• [EXERCISE OBJECTIVE]: Transcribe the listing below from its opening line up to and including the line that contains "SC.camera = cam"; reproduce nothing else.

• [DATA SUPPLIED]:
════════

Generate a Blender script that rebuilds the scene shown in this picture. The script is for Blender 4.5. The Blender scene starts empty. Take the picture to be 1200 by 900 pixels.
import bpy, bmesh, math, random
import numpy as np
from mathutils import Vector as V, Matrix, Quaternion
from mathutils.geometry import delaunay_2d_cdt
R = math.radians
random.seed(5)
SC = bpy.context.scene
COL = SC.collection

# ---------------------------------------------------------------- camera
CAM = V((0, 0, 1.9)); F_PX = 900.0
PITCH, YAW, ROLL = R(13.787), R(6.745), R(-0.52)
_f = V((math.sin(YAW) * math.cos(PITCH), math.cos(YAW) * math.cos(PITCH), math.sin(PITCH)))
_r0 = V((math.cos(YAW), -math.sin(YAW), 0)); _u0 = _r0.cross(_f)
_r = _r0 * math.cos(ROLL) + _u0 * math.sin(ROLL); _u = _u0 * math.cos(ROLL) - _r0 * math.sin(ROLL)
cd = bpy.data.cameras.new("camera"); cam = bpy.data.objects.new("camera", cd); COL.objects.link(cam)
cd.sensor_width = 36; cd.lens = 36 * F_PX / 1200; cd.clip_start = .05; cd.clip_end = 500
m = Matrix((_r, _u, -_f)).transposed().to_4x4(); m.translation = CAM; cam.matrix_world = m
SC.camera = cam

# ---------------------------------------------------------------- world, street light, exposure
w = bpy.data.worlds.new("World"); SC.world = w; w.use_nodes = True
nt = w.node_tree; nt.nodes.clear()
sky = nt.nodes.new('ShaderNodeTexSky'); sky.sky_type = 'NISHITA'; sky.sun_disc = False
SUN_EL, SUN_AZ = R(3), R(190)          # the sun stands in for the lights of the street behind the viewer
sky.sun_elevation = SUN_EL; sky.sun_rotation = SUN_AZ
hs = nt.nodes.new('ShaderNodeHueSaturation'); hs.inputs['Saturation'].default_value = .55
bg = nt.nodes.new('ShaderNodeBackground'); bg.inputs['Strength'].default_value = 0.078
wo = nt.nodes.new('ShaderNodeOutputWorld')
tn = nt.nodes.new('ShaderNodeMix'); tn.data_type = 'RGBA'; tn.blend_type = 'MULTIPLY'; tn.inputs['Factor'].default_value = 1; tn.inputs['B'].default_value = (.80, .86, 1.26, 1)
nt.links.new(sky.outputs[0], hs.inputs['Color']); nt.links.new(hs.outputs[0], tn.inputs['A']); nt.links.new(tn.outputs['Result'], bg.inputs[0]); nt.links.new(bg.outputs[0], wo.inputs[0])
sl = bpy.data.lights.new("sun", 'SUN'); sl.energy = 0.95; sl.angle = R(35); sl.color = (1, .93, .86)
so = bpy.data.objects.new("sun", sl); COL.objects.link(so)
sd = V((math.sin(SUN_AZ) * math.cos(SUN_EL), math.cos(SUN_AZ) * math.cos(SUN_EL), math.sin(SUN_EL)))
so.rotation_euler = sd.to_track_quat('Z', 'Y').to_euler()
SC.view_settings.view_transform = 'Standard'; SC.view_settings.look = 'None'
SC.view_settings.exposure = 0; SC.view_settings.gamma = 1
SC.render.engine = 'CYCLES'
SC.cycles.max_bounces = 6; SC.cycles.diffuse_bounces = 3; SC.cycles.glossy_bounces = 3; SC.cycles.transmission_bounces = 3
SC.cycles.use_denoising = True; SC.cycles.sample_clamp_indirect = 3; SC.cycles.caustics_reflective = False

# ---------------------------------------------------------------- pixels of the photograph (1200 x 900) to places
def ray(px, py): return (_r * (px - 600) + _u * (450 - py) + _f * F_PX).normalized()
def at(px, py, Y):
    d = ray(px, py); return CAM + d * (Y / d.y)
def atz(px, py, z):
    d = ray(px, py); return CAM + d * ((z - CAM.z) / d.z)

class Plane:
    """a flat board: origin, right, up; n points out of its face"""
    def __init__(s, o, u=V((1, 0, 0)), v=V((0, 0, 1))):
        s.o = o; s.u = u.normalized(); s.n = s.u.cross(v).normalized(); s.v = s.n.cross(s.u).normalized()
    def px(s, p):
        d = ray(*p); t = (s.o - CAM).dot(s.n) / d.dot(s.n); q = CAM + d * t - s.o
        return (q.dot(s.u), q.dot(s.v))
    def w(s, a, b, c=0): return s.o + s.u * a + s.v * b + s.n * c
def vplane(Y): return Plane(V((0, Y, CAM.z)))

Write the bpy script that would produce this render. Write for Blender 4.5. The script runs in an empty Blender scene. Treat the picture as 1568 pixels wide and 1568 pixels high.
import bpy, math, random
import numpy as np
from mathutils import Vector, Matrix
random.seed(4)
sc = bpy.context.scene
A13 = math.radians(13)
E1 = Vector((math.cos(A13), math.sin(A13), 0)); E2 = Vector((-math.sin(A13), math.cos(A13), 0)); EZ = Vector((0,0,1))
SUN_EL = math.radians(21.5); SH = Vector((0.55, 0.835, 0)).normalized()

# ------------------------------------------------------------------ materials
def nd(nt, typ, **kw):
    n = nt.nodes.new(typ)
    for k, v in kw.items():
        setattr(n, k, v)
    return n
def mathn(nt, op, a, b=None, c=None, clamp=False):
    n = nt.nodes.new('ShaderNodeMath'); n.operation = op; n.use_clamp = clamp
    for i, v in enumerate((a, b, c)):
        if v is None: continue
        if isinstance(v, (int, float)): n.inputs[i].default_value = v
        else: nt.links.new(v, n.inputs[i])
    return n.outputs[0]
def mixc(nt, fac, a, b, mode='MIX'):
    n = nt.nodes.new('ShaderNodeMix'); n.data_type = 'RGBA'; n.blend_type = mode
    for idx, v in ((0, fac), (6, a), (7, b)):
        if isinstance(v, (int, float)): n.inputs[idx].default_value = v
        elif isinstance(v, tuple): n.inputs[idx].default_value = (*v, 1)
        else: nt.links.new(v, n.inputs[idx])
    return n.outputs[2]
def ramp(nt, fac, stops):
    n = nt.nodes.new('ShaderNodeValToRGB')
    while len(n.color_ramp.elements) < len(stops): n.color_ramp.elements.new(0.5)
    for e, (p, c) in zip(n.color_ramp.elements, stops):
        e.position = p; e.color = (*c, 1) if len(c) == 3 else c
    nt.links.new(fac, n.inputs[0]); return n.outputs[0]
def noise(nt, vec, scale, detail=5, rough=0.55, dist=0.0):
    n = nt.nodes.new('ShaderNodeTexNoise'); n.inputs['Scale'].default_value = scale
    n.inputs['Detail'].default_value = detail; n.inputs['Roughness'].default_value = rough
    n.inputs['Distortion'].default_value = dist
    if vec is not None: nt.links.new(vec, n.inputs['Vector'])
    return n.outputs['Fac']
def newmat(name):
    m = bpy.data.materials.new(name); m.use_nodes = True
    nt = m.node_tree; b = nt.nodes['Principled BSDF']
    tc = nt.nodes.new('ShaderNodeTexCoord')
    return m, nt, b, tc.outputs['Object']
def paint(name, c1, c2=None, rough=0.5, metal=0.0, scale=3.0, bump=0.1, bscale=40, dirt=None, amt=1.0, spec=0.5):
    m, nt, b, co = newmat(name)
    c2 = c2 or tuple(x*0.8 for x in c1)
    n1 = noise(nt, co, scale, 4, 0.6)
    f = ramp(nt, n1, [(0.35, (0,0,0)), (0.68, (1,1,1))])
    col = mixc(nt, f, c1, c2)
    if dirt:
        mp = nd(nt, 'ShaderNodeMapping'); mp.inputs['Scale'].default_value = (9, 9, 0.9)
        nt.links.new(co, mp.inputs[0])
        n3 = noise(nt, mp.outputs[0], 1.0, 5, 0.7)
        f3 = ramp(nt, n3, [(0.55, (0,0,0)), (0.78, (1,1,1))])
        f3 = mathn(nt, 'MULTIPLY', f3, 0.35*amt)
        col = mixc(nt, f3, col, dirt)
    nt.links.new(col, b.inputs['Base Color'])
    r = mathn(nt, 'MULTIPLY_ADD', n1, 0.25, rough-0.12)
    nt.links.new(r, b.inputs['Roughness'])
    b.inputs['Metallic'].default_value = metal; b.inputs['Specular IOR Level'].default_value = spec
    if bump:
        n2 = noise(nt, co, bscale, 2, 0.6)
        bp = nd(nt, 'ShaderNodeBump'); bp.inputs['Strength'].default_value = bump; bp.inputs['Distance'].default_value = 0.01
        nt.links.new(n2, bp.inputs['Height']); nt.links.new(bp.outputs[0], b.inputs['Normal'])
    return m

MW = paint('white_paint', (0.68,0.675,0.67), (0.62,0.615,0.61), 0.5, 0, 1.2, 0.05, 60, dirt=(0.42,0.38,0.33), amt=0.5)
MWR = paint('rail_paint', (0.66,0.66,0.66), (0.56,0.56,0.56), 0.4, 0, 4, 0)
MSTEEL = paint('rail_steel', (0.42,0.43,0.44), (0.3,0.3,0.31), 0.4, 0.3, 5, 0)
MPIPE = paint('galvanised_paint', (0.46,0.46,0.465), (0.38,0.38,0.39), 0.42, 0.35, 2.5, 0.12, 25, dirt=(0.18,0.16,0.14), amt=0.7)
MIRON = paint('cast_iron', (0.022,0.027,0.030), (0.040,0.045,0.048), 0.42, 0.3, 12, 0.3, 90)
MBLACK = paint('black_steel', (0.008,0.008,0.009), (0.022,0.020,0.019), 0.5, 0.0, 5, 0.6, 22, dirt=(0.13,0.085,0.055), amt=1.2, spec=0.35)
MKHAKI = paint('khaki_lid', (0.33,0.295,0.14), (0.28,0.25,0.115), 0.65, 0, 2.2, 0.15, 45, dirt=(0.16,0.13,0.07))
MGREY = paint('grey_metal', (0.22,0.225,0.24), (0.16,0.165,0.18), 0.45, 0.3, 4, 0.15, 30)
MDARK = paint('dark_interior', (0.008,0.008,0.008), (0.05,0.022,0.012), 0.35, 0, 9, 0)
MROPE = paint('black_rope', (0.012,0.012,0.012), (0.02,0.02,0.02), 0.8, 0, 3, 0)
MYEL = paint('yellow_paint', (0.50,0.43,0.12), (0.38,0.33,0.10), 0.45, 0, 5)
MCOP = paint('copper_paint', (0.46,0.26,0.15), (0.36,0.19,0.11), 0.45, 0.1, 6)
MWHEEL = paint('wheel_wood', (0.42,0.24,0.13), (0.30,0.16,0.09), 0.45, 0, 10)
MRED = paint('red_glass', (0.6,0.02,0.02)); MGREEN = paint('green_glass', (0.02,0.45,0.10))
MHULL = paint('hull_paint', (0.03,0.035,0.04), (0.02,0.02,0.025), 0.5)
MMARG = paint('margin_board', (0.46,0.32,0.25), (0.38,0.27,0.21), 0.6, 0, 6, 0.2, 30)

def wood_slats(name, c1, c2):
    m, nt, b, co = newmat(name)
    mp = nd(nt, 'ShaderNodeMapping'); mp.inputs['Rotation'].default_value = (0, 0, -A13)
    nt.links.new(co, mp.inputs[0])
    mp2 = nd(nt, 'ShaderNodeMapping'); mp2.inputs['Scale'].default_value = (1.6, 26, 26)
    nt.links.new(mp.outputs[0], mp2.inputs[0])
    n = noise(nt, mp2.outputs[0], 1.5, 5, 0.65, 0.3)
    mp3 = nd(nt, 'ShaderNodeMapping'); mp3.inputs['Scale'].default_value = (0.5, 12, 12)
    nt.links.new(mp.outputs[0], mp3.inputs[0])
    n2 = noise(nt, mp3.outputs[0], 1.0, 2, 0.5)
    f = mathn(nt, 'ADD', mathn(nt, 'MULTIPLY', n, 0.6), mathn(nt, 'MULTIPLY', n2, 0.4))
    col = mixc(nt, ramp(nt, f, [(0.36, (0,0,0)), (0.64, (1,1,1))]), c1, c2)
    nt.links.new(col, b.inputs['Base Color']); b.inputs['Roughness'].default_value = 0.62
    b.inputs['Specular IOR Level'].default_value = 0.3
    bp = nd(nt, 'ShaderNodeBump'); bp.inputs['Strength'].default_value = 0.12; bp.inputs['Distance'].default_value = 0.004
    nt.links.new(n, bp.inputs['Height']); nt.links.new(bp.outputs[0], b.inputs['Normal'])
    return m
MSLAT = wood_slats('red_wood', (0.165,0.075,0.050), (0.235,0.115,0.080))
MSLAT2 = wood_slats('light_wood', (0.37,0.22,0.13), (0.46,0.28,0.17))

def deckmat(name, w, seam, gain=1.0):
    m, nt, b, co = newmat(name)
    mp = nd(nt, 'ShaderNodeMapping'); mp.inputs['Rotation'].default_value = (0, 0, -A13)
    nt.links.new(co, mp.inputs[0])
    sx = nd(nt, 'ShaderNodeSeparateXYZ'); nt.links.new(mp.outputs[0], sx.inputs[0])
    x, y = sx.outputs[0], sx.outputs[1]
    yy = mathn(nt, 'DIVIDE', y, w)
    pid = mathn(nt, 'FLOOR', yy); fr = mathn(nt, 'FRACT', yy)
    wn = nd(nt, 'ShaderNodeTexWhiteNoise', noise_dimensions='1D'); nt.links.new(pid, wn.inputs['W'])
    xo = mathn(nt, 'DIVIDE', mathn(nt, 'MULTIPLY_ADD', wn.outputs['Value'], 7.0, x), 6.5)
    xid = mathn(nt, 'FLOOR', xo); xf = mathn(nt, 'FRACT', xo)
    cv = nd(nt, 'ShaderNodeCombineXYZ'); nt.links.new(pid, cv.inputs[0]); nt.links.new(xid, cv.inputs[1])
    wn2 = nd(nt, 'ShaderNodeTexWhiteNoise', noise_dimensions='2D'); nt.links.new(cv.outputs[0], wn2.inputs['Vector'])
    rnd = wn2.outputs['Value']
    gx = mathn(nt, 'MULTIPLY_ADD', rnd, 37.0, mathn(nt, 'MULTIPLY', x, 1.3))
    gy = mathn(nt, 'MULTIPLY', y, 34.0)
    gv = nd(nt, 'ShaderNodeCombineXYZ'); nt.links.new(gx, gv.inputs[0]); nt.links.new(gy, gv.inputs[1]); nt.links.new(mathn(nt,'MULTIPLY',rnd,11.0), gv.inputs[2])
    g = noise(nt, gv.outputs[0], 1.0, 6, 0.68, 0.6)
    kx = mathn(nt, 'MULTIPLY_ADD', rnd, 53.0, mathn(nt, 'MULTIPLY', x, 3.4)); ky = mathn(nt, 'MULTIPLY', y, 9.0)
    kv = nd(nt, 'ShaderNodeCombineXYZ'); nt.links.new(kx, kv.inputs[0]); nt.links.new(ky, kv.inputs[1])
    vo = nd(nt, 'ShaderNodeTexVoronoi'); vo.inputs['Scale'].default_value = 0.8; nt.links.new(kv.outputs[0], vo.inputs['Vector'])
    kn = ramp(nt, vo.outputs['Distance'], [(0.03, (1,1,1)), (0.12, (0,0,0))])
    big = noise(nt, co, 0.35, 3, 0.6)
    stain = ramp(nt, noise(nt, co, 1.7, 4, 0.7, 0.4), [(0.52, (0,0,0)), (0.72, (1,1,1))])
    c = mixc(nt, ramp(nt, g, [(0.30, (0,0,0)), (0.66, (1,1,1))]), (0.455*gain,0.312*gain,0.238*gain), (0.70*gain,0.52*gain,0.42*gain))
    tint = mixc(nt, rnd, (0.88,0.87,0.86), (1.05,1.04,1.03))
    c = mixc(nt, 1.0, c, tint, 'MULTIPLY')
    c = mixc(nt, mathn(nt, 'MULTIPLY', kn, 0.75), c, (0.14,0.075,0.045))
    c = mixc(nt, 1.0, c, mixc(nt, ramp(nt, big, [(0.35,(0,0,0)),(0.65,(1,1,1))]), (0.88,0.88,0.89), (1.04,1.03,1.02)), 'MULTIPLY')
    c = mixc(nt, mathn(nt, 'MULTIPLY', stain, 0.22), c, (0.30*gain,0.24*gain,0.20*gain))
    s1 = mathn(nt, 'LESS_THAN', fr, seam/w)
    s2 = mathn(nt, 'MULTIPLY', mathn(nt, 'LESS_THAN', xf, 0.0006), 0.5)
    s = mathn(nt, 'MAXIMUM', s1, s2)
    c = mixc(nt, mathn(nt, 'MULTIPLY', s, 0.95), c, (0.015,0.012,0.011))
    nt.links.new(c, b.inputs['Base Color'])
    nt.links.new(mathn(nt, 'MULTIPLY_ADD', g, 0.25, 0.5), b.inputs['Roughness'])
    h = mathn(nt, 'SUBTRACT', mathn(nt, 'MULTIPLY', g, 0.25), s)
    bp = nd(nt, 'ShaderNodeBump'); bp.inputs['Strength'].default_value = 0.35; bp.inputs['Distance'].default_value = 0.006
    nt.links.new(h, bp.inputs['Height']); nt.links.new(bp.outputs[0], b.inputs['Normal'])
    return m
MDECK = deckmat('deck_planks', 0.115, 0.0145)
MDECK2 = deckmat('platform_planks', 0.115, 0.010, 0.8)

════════

• [RESPONSE FOR THIS EXERCISE]:
Generate a Blender script that rebuilds the scene shown in this picture. The script is for Blender 4.5. The Blender scene starts empty. Take the picture to be 1200 by 900 pixels.
import bpy, bmesh, math, random
import numpy as np
from mathutils import Vector as V, Matrix, Quaternion
from mathutils.geometry import delaunay_2d_cdt
R = math.radians
random.seed(5)
SC = bpy.context.scene
COL = SC.collection

# ---------------------------------------------------------------- camera
CAM = V((0, 0, 1.9)); F_PX = 900.0
PITCH, YAW, ROLL = R(13.787), R(6.745), R(-0.52)
_f = V((math.sin(YAW) * math.cos(PITCH), math.cos(YAW) * math.cos(PITCH), math.sin(PITCH)))
_r0 = V((math.cos(YAW), -math.sin(YAW), 0)); _u0 = _r0.cross(_f)
_r = _r0 * math.cos(ROLL) + _u0 * math.sin(ROLL); _u = _u0 * math.cos(ROLL) - _r0 * math.sin(ROLL)
cd = bpy.data.cameras.new("camera"); cam = bpy.data.objects.new("camera", cd); COL.objects.link(cam)
cd.sensor_width = 36; cd.lens = 36 * F_PX / 1200; cd.clip_start = .05; cd.clip_end = 500
m = Matrix((_r, _u, -_f)).transposed().to_4x4(); m.translation = CAM; cam.matrix_world = m
SC.camera = cam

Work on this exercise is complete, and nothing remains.